Rudy Nzimo, étudiant camerounais, a été privé de liberté, le 6 avril, à son arrivée à l’aéroport de Bruxelles. De retour en Belgique, après des vacances dans son pays d’origine, les autorités ont estimé que la photo de sa carte d’identité camerounaise ne correspondait pas à son apparence actuelle, et décidé de l’expulser. Mais son rapatriement, organisé ce jeudi, a échoué, le commandant de bord refusant d’embarquer le jeune homme. Il a donc été reconduit au centre fermé de Merksplas. L’écrivain camerounais Marcel-Duclos Efoudebe dissèque l’enchaînement absurde des événements et stigmatise la politique du tout répressif.
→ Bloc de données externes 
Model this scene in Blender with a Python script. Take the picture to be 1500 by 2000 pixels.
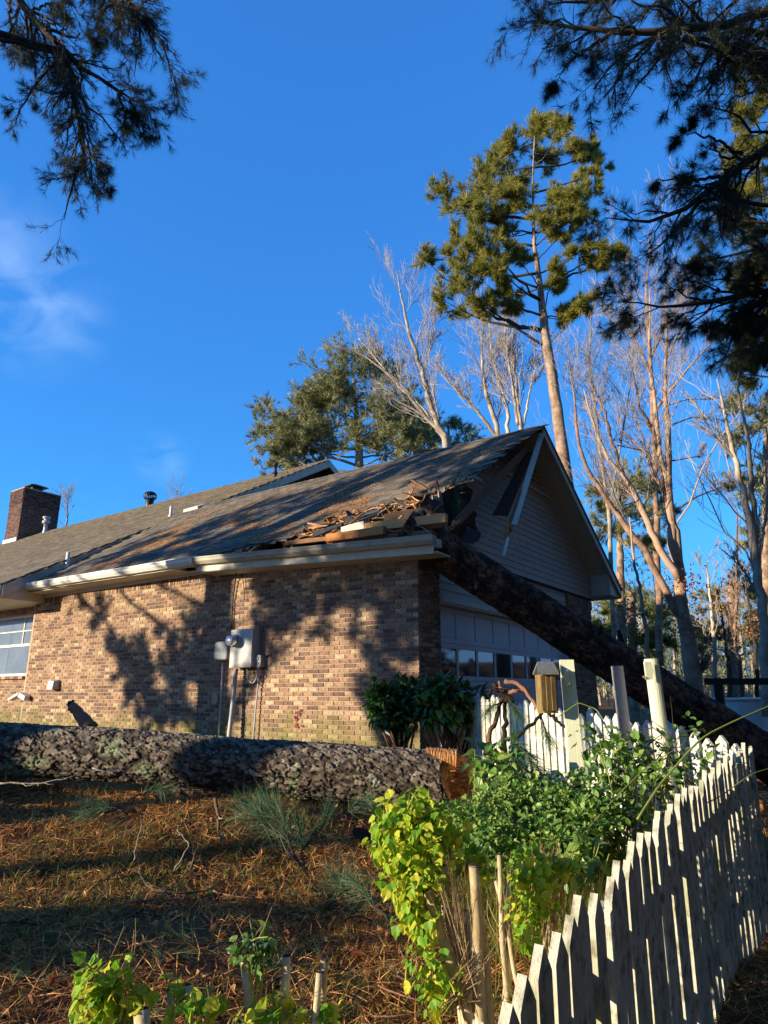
import bpy, math, random
import numpy as np
from mathutils import Vector, Matrix
for o in list(bpy.data.objects): bpy.data.objects.remove(o)
random.seed(7); rng = np.random.default_rng(11)
SC = bpy.context.scene; COL = SC.collection
rad = math.radians
# ------------------------------------------------------------------ camera, sky, sun, exposure
CX, CY, CZ = 5.12, -8.02, 1.5
PITCH, YAW, FPX = rad(15.2), rad(35.5), 1310.0
cam = bpy.data.cameras.new('camera'); camo = bpy.data.objects.new('camera', cam); COL.objects.link(camo)
cam.sensor_fit = 'VERTICAL'; cam.sensor_height = 36; cam.lens = 36*FPX/2000
cam.clip_start = .05; cam.clip_end = 2000
camo.location = (CX, CY, CZ); camo.rotation_euler = (rad(90)+PITCH, 0, YAW); SC.camera = camo
SUN = np.array([.557, .83, -.205]); SUN /= np.linalg.norm(SUN)      # the way the light travels
SUN_EL = math.asin(-SUN[2]); SUN_AZ = math.atan2(-SUN[0], -SUN[1])
W = bpy.data.worlds.new('World'); SC.world = W; W.use_nodes = True
wn, wl = W.node_tree.nodes, W.node_tree.links
bg = wn['Background']; bg.inputs['Strength'].default_value = .15
sky = wn.new('ShaderNodeTexSky'); sky.sky_type = 'NISHITA'; sky.sun_disc = False
sky.sun_elevation = SUN_EL; sky.sun_rotation = SUN_AZ % (2*math.pi)
sky.altitude = 300; sky.air_density = 1.0; sky.dust_density = 0.05; sky.ozone_density = 3.0
tc = wn.new('ShaderNodeTexCoord')
hs = wn.new('ShaderNodeHueSaturation'); hs.inputs['Saturation'].default_value = 1.0; hs.inputs['Value'].default_value = 1.0
sp = wn.new('ShaderNodeSeparateColor'); sp.mode = 'HSV'; wl.new(sky.outputs[0], sp.inputs[0])
def mth(op, a, b, c=None):
    m_ = wn.new('ShaderNodeMath'); m_.operation = op
    for i_, v_ in enumerate((a, b, c)):
        if v_ is None: continue
        if isinstance(v_, (int, float)): m_.inputs[i_].default_value = v_
        else: wl.new(v_, m_.inputs[i_])
    return m_.outputs[0]
cb = wn.new('ShaderNodeCombineColor'); cb.mode = 'HSV'      # a clear, deep winter blue: richer hue, flatter brightness
wl.new(mth('MINIMUM', mth('MAXIMUM', mth('ADD', sp.outputs[0], .012), .604), .628), cb.inputs[0])
wl.new(mth('MINIMUM', mth('POWER', sp.outputs[1], .2), .955), cb.inputs[1])
wl.new(mth('MULTIPLY', mth('POWER', sp.outputs[2], .5), 2.1), cb.inputs[2]); wl.new(cb.outputs[0], hs.inputs['Color'])
# thin cirrus wisps: stretched noise, kept to two small parts of the sky
mp = wn.new('ShaderNodeMapping'); mp.inputs['Rotation'].default_value = (0, .5, .35); mp.inputs['Scale'].default_value = (2.0, 9, 14)
wl.new(tc.outputs['Generated'], mp.inputs[0])
nz = wn.new('ShaderNodeTexNoise'); nz.inputs['Scale'].default_value = 1.4; nz.inputs['Detail'].default_value = 6; nz.inputs['Distortion'].default_value = .6
wl.new(mp.outputs[0], nz.inputs['Vector'])
def pixdir(px, py):
    r = px-750; u = 1000-py
    fw = FPX*math.cos(PITCH)-u*math.sin(PITCH); up = FPX*math.sin(PITCH)+u*math.cos(PITCH)
    v = np.array([-math.sin(YAW)*fw+math.cos(YAW)*r, math.cos(YAW)*fw+math.sin(YAW)*r, up]); return v, fw
def wisp(px, py, rr):
    d, _ = pixdir(px, py); d = d/np.linalg.norm(d)
    vm = wn.new('ShaderNodeVectorMath'); vm.operation = 'DISTANCE'; vm.inputs[1].default_value = tuple(d)
    wl.new(tc.outputs['Generated'], vm.inputs[0])
    mr = wn.new('ShaderNodeMapRange'); mr.interpolation_type = 'SMOOTHSTEP'
    mr.inputs[1].default_value = rr; mr.inputs[2].default_value = 0; wl.new(vm.outputs['Value'], mr.inputs[0]); return mr
w1, w2, w3 = wisp(70, 600, .11), wisp(-40, 530, .14), wisp(315, 895, .05)
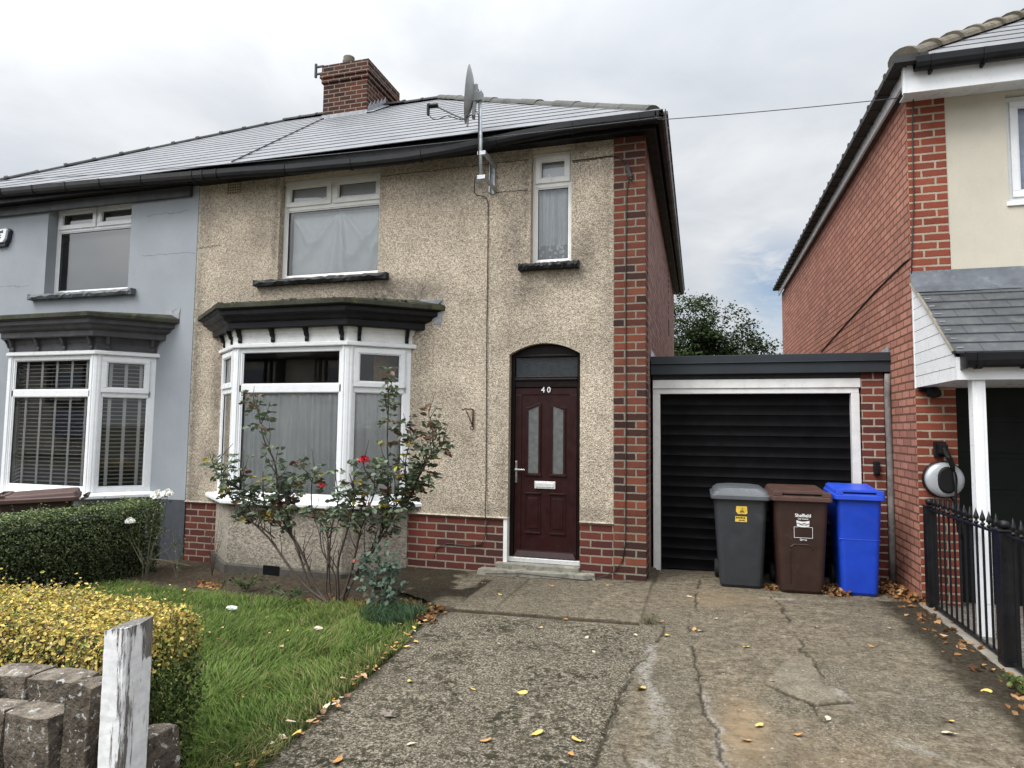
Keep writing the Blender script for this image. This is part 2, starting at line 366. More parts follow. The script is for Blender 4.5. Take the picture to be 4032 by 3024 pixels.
# ------------------------------------------------------------------ mesh building
class MB:
    def __init__(s): s.v = []; s.f = []; s.mi = []; s.cur = 0
    def add(s, vs, fs):
        o = len(s.v); s.v += [tuple(p) for p in vs]; s.f += [tuple(i + o for i in f) for f in fs]; s.mi += [s.cur] * len(fs); return s
    def quad(s, a, b, c, d): return s.add([a, b, c, d], [(0, 1, 2, 3)])
    def poly(s, p): return s.add(p, [tuple(range(len(p)))])
    def box(s, x0, x1, y0, y1, z0, z1, T=None):
        v = [(x0, y0, z0), (x1, y0, z0), (x1, y1, z0), (x0, y1, z0), (x0, y0, z1), (x1, y0, z1), (x1, y1, z1), (x0, y1, z1)]
        if T: v = [T(*p) for p in v]
        return s.add(v, [(0, 3, 2, 1), (4, 5, 6, 7), (0, 1, 5, 4), (1, 2, 6, 5), (2, 3, 7, 6), (3, 0, 4, 7)])
    def prism(s, base, top):
        n = len(base)
        return s.add(list(base) + list(top), [tuple(reversed(range(n))), tuple(range(n, 2 * n))] + [(i, (i + 1) % n, n + (i + 1) % n, n + i) for i in range(n)])
    def loft(s, rings, cap=True, closed=True):
        n = len(rings[0]); v = [p for r in rings for p in r]; f = []
        for k in range(len(rings) - 1):
            for i in range(n if closed else n - 1):
                j = (i + 1) % n; f.append((k * n + i, k * n + j, (k + 1) * n + j, (k + 1) * n + i))
        if cap: f += [tuple(reversed(range(n))), tuple(range((len(rings) - 1) * n, len(rings) * n))]
        return s.add(v, f)
    def tube(s, pts, r, n=6):
        pts = [Vector(p) for p in pts]; rings = []
        for i, p in enumerate(pts):
            d = (pts[min(i + 1, len(pts) - 1)] - pts[max(i - 1, 0)]).normalized()
            a = d.cross(Vector((0, 0, 1)) if abs(d.z) < .9 else Vector((1, 0, 0))).normalized(); b = d.cross(a)
            rr = r[i] if isinstance(r, (list, tuple)) else r
            rings.append([p + a * rr * math.cos(2 * math.pi * k / n) + b * rr * math.sin(2 * math.pi * k / n) for k in range(n)])
        return s.loft(rings)
    def lathe(s, prof, c, n=16, T=None):
        rings = []
        for r, z in prof:
            ring = [(c[0] + r * math.cos(2 * math.pi * k / n), c[1] + r * math.sin(2 * math.pi * k / n), c[2] + z) for k in range(n)]
            rings.append([T(*p) for p in ring] if T else ring)
        return s.loft(rings)

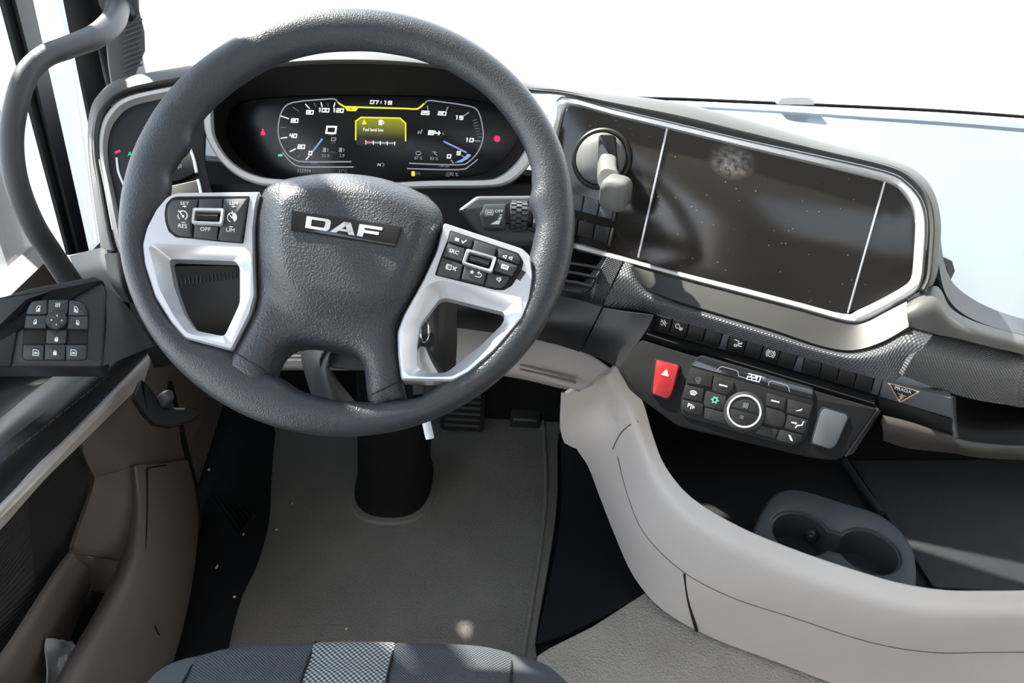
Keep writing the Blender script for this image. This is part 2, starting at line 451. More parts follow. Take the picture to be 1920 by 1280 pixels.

Tribune.
Par Marcel-Duclos Efoudebe
La situation est kafkaïenne. Un jeune homme de 27 ans est interpellé à l’Aéroport international de Bruxelles. Il rentre d’un séjour d’un mois chez lui, au Cameroun. Un contrôle de routine, se dit-il. Il ne sait pas encore qu’il va être le témoin et l’acteur principal d’un film noir. En moins de temps qu’il n’en faut pour le dire, il est reconnu être en possession de faux papiers. Il ne comprend pas. Comment ça, faux papiers ? Les choses se corsent. Le visage de l’homme est peu ressemblant à celle qui figure sur son passeport. L’Office des étrangers effectue des « vérifications », en fait des mesures dignes de la police scientifique : la boite crânienne, les oreilles, la distance entre le nez et les oreilles, tout y passe. Les fins limiers de la Police en concluent que l’individu devant eux n’est pas celui du passeport. Rudy Nzimo – c’est le nom de l’infortuné – n’en revient pas. Il n’est pas lui ! D’accord, la photo est vieille de 8 ans. Entretemps, l’homme a grandi, muri, pris quelques kilos, et porte désormais des lunettes.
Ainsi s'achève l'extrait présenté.